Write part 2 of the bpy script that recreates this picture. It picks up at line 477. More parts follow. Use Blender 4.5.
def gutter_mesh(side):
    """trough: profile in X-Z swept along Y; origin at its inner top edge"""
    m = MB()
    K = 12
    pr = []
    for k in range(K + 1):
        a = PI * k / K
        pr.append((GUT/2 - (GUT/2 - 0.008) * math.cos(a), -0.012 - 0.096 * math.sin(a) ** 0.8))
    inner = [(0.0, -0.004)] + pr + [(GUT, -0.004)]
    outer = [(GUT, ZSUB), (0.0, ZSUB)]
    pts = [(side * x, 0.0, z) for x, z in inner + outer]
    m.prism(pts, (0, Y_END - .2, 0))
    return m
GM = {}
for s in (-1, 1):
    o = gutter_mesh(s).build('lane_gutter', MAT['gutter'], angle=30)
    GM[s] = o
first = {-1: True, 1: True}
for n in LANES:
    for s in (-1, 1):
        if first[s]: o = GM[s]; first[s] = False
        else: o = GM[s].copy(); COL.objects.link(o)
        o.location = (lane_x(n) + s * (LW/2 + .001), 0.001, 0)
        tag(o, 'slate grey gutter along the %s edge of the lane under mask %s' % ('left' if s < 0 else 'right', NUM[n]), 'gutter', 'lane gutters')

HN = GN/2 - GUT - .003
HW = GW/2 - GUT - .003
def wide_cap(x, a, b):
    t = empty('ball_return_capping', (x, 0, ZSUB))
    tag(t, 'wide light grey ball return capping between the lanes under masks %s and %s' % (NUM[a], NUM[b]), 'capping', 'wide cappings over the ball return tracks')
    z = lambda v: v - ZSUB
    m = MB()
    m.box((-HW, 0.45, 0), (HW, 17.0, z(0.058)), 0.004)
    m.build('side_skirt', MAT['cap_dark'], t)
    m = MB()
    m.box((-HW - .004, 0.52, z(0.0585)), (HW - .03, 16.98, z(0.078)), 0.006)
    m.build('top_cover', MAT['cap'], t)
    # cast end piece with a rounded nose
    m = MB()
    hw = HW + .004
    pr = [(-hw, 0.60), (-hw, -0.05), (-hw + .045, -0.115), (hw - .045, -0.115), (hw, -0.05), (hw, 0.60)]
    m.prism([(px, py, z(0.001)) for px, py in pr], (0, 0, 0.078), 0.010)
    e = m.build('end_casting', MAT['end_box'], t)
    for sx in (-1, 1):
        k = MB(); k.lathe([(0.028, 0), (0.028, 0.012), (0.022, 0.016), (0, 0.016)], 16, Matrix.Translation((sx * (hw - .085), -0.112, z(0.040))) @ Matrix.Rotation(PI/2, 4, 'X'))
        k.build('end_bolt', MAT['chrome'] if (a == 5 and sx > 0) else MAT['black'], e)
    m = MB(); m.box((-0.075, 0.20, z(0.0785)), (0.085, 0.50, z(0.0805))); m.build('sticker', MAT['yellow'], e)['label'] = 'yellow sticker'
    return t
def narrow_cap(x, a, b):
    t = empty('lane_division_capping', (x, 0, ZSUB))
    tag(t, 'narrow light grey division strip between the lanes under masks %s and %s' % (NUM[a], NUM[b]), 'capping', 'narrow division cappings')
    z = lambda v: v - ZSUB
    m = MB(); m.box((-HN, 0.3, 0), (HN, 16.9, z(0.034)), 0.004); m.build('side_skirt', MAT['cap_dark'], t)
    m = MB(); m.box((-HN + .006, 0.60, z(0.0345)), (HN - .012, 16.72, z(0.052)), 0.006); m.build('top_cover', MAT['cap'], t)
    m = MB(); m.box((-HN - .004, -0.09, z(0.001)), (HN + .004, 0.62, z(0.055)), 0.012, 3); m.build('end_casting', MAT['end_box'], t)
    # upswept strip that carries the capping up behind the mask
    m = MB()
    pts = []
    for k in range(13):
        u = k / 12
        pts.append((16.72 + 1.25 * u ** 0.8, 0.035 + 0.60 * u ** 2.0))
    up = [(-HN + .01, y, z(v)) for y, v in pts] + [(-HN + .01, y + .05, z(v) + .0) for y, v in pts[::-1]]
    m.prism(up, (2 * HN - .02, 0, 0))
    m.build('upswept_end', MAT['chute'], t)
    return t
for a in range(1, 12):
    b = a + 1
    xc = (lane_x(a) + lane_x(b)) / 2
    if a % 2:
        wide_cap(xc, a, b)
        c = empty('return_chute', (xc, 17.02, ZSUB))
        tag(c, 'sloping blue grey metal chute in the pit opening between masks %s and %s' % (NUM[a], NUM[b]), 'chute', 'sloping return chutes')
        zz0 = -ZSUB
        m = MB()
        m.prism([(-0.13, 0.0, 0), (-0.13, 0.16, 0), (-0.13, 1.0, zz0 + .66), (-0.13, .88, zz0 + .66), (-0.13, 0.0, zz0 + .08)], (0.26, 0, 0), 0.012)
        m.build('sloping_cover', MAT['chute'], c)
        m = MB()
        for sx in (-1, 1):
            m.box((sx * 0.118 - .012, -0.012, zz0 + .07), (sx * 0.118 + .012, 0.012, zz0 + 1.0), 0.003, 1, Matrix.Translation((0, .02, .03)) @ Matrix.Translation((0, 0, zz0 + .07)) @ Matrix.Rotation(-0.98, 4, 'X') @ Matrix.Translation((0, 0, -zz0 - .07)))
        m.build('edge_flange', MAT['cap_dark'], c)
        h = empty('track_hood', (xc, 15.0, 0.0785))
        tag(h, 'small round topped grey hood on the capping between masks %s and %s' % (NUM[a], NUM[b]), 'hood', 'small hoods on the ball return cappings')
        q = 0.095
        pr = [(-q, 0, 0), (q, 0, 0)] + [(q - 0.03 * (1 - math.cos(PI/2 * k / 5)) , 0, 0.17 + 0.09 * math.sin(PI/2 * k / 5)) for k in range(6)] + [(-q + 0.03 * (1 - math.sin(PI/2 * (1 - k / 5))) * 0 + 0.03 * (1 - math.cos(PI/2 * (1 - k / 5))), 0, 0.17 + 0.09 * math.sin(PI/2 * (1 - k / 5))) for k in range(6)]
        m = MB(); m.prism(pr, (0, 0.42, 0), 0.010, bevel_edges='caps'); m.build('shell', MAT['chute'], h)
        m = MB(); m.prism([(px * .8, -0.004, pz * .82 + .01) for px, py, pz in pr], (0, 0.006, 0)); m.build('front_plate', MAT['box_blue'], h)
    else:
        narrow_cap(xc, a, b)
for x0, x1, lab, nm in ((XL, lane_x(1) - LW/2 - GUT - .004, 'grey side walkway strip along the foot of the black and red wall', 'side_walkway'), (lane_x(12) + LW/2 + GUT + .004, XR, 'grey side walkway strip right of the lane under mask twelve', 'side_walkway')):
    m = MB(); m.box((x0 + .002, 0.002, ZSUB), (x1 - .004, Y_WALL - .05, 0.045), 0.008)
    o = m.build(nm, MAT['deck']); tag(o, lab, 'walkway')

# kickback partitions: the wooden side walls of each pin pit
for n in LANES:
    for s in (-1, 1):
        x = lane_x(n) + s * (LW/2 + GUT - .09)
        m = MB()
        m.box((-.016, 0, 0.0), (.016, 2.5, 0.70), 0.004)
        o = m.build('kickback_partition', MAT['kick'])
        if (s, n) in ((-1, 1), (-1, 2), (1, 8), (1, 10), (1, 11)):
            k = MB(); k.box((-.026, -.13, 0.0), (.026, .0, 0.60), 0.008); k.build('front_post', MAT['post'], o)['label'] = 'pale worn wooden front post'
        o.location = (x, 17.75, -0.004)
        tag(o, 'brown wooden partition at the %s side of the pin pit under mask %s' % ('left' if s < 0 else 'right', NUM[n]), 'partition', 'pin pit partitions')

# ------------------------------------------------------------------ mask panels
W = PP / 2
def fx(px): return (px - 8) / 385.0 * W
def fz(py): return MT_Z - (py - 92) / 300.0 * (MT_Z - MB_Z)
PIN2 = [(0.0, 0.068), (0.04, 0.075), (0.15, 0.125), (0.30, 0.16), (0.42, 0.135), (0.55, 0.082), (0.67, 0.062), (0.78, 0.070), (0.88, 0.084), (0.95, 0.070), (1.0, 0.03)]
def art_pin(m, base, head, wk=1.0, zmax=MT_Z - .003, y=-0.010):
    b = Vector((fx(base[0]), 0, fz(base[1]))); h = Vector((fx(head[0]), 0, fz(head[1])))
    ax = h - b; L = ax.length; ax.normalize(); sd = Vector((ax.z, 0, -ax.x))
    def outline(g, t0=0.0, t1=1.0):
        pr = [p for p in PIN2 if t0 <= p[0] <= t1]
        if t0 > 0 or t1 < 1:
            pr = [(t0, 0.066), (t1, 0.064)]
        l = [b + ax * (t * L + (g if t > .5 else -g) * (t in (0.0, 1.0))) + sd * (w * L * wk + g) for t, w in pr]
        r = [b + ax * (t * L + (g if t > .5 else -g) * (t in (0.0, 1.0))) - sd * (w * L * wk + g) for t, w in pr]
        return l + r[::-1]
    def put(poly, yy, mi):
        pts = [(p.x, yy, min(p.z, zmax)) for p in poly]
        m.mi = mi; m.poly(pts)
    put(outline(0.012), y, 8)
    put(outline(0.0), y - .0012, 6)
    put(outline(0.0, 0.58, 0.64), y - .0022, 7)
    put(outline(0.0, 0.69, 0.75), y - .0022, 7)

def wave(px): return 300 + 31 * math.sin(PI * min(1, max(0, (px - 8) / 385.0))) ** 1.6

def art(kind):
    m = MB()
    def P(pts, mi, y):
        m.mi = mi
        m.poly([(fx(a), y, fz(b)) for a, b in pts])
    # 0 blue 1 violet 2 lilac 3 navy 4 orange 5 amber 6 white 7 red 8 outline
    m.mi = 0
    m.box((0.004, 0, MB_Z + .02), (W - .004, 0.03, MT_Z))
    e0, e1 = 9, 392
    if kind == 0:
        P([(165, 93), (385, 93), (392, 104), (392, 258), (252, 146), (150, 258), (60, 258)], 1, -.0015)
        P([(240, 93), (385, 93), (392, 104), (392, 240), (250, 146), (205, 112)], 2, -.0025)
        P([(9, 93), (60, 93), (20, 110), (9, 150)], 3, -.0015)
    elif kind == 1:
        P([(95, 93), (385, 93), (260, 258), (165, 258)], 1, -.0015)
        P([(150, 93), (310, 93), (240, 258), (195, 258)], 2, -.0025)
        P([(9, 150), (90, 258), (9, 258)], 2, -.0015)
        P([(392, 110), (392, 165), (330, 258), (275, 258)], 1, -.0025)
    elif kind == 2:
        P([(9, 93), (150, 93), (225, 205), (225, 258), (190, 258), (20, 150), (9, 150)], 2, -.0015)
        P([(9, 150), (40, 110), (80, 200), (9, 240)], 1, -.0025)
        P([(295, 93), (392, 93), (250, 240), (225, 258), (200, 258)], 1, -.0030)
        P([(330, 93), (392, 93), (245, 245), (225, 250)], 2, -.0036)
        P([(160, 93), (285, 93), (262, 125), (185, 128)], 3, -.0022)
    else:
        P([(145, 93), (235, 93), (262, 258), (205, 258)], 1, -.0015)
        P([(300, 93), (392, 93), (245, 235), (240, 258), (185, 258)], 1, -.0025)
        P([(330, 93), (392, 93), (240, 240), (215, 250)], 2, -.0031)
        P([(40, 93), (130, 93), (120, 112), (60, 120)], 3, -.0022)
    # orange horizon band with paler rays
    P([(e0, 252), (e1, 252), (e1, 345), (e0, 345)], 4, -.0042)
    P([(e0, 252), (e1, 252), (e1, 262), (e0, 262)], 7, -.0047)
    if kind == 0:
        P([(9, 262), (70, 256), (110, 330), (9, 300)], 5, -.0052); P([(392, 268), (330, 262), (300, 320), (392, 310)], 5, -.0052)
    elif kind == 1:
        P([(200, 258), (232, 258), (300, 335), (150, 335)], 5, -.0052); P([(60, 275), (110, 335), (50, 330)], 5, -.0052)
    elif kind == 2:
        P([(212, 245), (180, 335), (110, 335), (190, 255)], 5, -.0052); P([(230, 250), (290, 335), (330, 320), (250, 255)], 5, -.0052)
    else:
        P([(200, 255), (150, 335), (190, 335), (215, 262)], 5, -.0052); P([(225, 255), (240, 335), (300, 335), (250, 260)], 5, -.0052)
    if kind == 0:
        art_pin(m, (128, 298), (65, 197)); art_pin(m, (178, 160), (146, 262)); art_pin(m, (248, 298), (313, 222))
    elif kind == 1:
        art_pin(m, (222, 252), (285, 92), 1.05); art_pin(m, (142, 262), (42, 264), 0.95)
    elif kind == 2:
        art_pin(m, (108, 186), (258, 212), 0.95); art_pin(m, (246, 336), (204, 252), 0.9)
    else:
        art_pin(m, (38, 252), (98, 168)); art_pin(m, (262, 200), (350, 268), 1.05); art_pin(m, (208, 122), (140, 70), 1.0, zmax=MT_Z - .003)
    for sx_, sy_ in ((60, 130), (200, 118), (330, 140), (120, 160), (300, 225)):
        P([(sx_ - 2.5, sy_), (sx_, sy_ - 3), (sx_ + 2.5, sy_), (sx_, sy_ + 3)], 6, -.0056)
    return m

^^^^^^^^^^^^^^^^

• Stated exercise: Copy, please, exactly the lines that start at the first line of the data and end at the line containing "tag(o, 'slate grey", both kept and no others.

• Finished answer:
Write part 2 of the bpy script that recreates this picture. It picks up at line 477. More parts follow. Use Blender 4.5.
def gutter_mesh(side):
    """trough: profile in X-Z swept along Y; origin at its inner top edge"""
    m = MB()
    K = 12
    pr = []
    for k in range(K + 1):
        a = PI * k / K
        pr.append((GUT/2 - (GUT/2 - 0.008) * math.cos(a), -0.012 - 0.096 * math.sin(a) ** 0.8))
    inner = [(0.0, -0.004)] + pr + [(GUT, -0.004)]
    outer = [(GUT, ZSUB), (0.0, ZSUB)]
    pts = [(side * x, 0.0, z) for x, z in inner + outer]
    m.prism(pts, (0, Y_END - .2, 0))
    return m
GM = {}
for s in (-1, 1):
    o = gutter_mesh(s).build('lane_gutter', MAT['gutter'], angle=30)
    GM[s] = o
first = {-1: True, 1: True}
for n in LANES:
    for s in (-1, 1):
        if first[s]: o = GM[s]; first[s] = False
        else: o = GM[s].copy(); COL.objects.link(o)
        o.location = (lane_x(n) + s * (LW/2 + .001), 0.001, 0)
        tag(o, 'slate grey gutter along the %s edge of the lane under mask %s' % ('left' if s < 0 else 'right', NUM[n]), 'gutter', 'lane gutters')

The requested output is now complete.